Urihani – Music for the Planet

Urihani - Music for the Planet

Over the decades, music has become more and more of a commercial commodity, strategically created to appeal to the masses. If one thing is successful, a dozen copies are made and we eat it up like candy. It’s made entirely for the big bucks. Rarely do we find a music project involving a unique sound and a unique message, humble to its own merit. Luckily, I found Urihani and Music for the Planet, a new age collaboration rooted in environmental protection and awareness. Musically, it’s quite life affirming too.

Urihani, which means “spirit of the trees, spirit of the forest” in Yanomami, began in 2003 and is built around the compositions of Philippe Moreau and Jeff Alcaras. It aims to “…sensitize everyone to environmental problems through an artistic approach,” delivering “…an optimistic message, a hymn to life.” Moreau and Alcaras gather musicians and vocalists (of several languages and styles) to convey a universal emotion. It is a diverse, intriguing and beautiful album that suits the nature it seeks to preserve.

Music for the Planet begins with “Lost Souls,” which is full of tribal rhythms and the chanting of Bahia Ouakssas. It is an inspirational experience of earthy wind and string instruments combined with some electronic percussion. Ouakssas sings in a foreign language, but her voice is beautiful enough to satisfy anyone. “2 Late ?,” my favorite track, could definitely be the album’s single. It has a space/pop quality, including synthesized atmosphere, drums, flutes and guitars, combined with the lovely voice of Emily Spiller (who draws comparison to Anneke van Giersbergen). She sings several melodies, all of which stick in your mind, and overall it would fit perfectly on an Ayreon album, such as 01011001 or Universal Migrator Part 1: The Dream Sequencer.

“Over Me” continues the space/pop vibe, albeit with the operatic duet of Nathalie Leonoff & Patrick Texier. Somehow, intangibly I suppose, Urihani does convey a sense that there is a problem in our world (for them, it’s the environment, but for you, it could be different) that needs immediate fixing. If you aren’t a fan of opera, know that the music accompanying the vocals is involving enough to keep interest. The horns and keyboard note intervals are especially affective. “There Inside” is almost electronic dance synth, appropriate for a club. Fred Caramia (whose gravely, almost out of tune style is similar to Aviv Geffen from Blackfield) brings a seriousness that keeps the track from being annoying and elevates its quality.

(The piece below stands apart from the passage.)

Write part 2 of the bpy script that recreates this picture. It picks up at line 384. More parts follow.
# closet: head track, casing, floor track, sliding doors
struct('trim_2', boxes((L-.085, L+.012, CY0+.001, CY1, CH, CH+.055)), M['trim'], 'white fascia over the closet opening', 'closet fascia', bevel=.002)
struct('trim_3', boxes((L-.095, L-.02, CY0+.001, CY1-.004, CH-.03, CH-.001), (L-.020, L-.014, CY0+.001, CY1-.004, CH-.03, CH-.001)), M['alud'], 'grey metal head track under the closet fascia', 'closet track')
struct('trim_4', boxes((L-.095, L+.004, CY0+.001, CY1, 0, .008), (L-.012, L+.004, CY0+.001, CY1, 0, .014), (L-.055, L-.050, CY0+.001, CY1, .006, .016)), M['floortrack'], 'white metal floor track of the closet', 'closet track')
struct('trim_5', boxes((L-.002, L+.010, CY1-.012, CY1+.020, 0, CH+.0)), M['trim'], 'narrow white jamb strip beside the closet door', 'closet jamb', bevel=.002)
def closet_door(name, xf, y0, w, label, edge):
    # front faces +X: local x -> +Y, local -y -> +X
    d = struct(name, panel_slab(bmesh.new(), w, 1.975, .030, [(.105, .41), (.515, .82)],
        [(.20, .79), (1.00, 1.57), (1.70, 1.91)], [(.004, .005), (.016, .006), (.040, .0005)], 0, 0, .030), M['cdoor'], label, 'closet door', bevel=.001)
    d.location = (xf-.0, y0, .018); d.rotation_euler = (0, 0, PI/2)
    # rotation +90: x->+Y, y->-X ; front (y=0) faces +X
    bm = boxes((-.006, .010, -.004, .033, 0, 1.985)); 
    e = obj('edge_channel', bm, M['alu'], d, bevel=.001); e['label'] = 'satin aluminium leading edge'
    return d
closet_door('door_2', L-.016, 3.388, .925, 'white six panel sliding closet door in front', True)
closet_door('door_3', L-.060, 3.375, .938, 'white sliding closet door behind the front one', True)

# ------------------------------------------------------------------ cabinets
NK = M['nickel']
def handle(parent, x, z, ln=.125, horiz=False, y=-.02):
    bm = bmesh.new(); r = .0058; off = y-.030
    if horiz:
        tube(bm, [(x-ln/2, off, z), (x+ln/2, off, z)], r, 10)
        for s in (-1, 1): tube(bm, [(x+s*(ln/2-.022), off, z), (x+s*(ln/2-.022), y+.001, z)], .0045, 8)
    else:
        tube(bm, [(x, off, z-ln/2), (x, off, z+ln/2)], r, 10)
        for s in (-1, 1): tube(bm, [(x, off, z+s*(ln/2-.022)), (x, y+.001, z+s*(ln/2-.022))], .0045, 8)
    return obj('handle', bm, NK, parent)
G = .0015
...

Continuing the electronica feel is the instrumental “High Speed,” which would fit in at a rave full of neon lights. It’s basically looped drum patterns with random effects sprawling across the stereo channels. Kind of useless, honestly, but Music for the Planet redeems itself with “One Way To Move,” again featuring Spiller, this time carrying a noir quality similar to Amy Winehouse. She sings in the seductive style of Billie Holiday and allows falsetto non-lexical vocables to accompany her. Again the music is smooth and affective, using subtle cymbals and keyboard timbres.

Leonoff sings opera again on “May Be,” which again keeps us listening with intriguing piano and horn variations. It does feel like a continuation of “Over Me.” “Uncertain Experiment” is another instrumental, but this one is very powerful and moving. It features electric guitar and great syncopation over a synthesized melody, which carries a lot of implicate importance. “Some of Them” (again with Spiller) builds slowly with jazz trumpet and more prominent non-lexical vocables. Her multi-tracked vocals create a warm sound, and her different styles of singing throughout Music for the Planet is one of the album’s greatest strength.

A third instrumental comes with “Fragmentation,” which combines organ chord progressions and futuristic countermelodies as its momentum. And of course, there’s programmed drumming. Caramia closes the album with “Another End,” which begins with fragile piano. It’s one of the most conventionally appealing and straightforward tracks, and also simply one of the best. It’s a great closing track, bringing a lot of melancholy about a dying environment. Caramia sings his message with passion, surrounded by your typical rock instruments and some delicate organ and strings, and it’s easy to get lost in its mood.

Music for the Planet is very moving commentary about our dying planet, critiquing our ambivalence and urging us to care more. It combines familiar rock templates with the refreshing instruments of other cultures, wrapping it all in a casing of futuristic, spacey sounds. Perhaps this welding goes beyond aesthetic, auditory pleasure, symbolizing that if we don’t cherish and acknowledge the world we have now, we are doomed in the years to come. Whatever its statement, you will be moved by Urihani emotionally, and hopefully for their cause, moved to action as well.